From Big Two-Hearted River, Part Two by Ernest Hemingway
In the State of Montana, there is a seemingly, never ending list of places to wander, climb and paddle, especially around the city of Missoula since it lies at the convergence of five mountain ranges and along the banks of the Clark-Fork and Bitterroot rivers with the Backfoot not far off. The end of my work week marked the beginning of my play time which ran from 3:00 pm on Fridays till about 8:00 pm on Sundays and was always spent in some mountain canyon, wilderness area or National Park, backpacking, camping and fly fishing.

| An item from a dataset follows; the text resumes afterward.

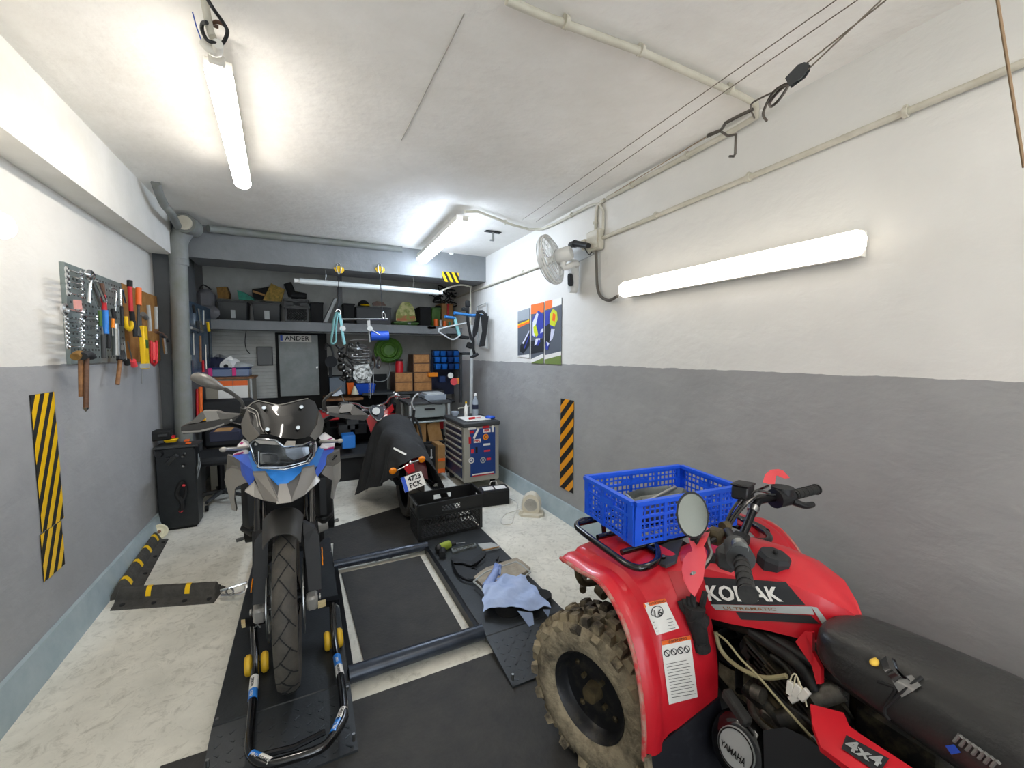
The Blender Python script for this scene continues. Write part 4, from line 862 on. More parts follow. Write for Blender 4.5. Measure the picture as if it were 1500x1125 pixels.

Mountain Stream, Glacier National Park
Morning was my favorite time during those adventures, and one such outing took me to Jewel Basin in the Flathead National Forest, just 45 miles from Glacier National Park. The rain was steady and was accompanied by a thick fog, both of which kept me company as I hiked a mere three miles to the first of a series of small, mountain lakes. Sun rose while I stayed put in my dry tent and sleeping bag, but as the morning progressed, the heat drove me out to explore my surroundings since the fog had prevented me from seeing much the evening before. Was there ever such a place on God’s green earth, so unspoiled, so wild, so…wet, yet drying as the sun did it’s job, just as everything attended to it’s own task in that wonderful place? Up in the now cloudless blue sky, still far in the east, the sun continued to rise, warming the humid air, causing the dense fog covering the surface of the lake to quickly rise all at once. And I could do nothing but take it all in as best I could as the spectacle was carried out before my eyes…and camera lens. The next hour or so, I spent making breakfast and packing my wet tent after attempting to dry it briefly, but the trail called and I wanted to get to my next campsite by mid morning. Tent, sleeping bag, sleeping mat and all supplies, including a fair amount of rainwater, went into my backpack, and off I went on the trail which immediately began to climb higher and higher until I could see ahead of me only blue sky. Was this place, this view, this spectacle of spectacles, this awesomeness created on this morning for me alone, for no other eyes to witness except those of the birds, the deer, the bear, the mountain lion, the moose, the elk, whose imprints I saw in the fresh mud that morning? Starting from where I stood at the high point of the trail I had been climbing, my eyes took in a scene the likes of which my eyes will never again witness this side of heaven. To say the word beautiful or breathtaking or…break out the thesaurus and make a list, but those words on that morning were empty in light of what my eyes beheld. Get ready for what I am about to say, because it is all I can say, which is that the scene was simply not describable, yet I will leave you with a photograph, which does only its own injustice to the moment.
Hot cereal cooked in my camping pot the next morning as I packed my gear and prepared to retrace the steps of the day before, knowing that no such scene awaited me this day because the night had been fair and the most unforgettable moments in life seem to follow on the heels of the darkest and stormiest of nights.